## Work instructions
Repeat the whole listing below, word for word.
Start
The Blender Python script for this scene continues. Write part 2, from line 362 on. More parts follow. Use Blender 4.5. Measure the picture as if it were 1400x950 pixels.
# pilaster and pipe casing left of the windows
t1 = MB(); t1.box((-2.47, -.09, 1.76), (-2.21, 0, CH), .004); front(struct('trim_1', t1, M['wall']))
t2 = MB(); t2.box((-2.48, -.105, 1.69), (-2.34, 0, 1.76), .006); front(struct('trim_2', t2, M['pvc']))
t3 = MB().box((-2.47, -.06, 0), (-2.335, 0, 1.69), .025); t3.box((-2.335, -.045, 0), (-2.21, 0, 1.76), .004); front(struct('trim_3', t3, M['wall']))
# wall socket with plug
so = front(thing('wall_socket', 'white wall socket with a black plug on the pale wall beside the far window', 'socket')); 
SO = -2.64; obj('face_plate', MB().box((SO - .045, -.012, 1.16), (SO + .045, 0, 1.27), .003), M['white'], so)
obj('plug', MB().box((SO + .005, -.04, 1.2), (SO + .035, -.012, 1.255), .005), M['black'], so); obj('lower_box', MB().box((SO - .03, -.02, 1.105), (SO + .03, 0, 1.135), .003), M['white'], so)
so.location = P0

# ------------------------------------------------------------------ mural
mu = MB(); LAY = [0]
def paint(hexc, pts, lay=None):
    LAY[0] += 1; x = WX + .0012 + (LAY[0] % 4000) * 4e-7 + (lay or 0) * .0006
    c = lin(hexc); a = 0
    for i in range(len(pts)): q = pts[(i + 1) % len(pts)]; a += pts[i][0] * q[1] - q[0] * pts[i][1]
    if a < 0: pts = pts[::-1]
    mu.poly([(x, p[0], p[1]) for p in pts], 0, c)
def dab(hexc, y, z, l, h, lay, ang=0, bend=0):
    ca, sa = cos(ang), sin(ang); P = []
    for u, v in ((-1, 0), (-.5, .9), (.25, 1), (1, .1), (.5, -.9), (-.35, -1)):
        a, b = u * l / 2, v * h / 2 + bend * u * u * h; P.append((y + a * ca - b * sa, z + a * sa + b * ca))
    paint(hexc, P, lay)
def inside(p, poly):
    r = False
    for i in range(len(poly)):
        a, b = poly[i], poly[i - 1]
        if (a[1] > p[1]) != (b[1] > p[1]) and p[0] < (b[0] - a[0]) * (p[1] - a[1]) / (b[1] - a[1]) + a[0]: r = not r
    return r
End
## Output of the exercise
The Blender Python script for this scene continues. Write part 2, from line 362 on. More parts follow. Use Blender 4.5. Measure the picture as if it were 1400x950 pixels.
# pilaster and pipe casing left of the windows
t1 = MB(); t1.box((-2.47, -.09, 1.76), (-2.21, 0, CH), .004); front(struct('trim_1', t1, M['wall']))
t2 = MB(); t2.box((-2.48, -.105, 1.69), (-2.34, 0, 1.76), .006); front(struct('trim_2', t2, M['pvc']))
t3 = MB().box((-2.47, -.06, 0), (-2.335, 0, 1.69), .025); t3.box((-2.335, -.045, 0), (-2.21, 0, 1.76), .004); front(struct('trim_3', t3, M['wall']))
# wall socket with plug
so = front(thing('wall_socket', 'white wall socket with a black plug on the pale wall beside the far window', 'socket')); 
SO = -2.64; obj('face_plate', MB().box((SO - .045, -.012, 1.16), (SO + .045, 0, 1.27), .003), M['white'], so)
obj('plug', MB().box((SO + .005, -.04, 1.2), (SO + .035, -.012, 1.255), .005), M['black'], so); obj('lower_box', MB().box((SO - .03, -.02, 1.105), (SO + .03, 0, 1.135), .003), M['white'], so)
so.location = P0

# ------------------------------------------------------------------ mural
mu = MB(); LAY = [0]
def paint(hexc, pts, lay=None):
    LAY[0] += 1; x = WX + .0012 + (LAY[0] % 4000) * 4e-7 + (lay or 0) * .0006
    c = lin(hexc); a = 0
    for i in range(len(pts)): q = pts[(i + 1) % len(pts)]; a += pts[i][0] * q[1] - q[0] * pts[i][1]
    if a < 0: pts = pts[::-1]
    mu.poly([(x, p[0], p[1]) for p in pts], 0, c)
def dab(hexc, y, z, l, h, lay, ang=0, bend=0):
    ca, sa = cos(ang), sin(ang); P = []
    for u, v in ((-1, 0), (-.5, .9), (.25, 1), (1, .1), (.5, -.9), (-.35, -1)):
        a, b = u * l / 2, v * h / 2 + bend * u * u * h; P.append((y + a * ca - b * sa, z + a * sa + b * ca))
    paint(hexc, P, lay)
def inside(p, poly):
    r = False
    for i in range(len(poly)):
        a, b = poly[i], poly[i - 1]
        if (a[1] > p[1]) != (b[1] > p[1]) and p[0] < (b[0] - a[0]) * (p[1] - a[1]) / (b[1] - a[1]) + a[0]: r = not r
    return r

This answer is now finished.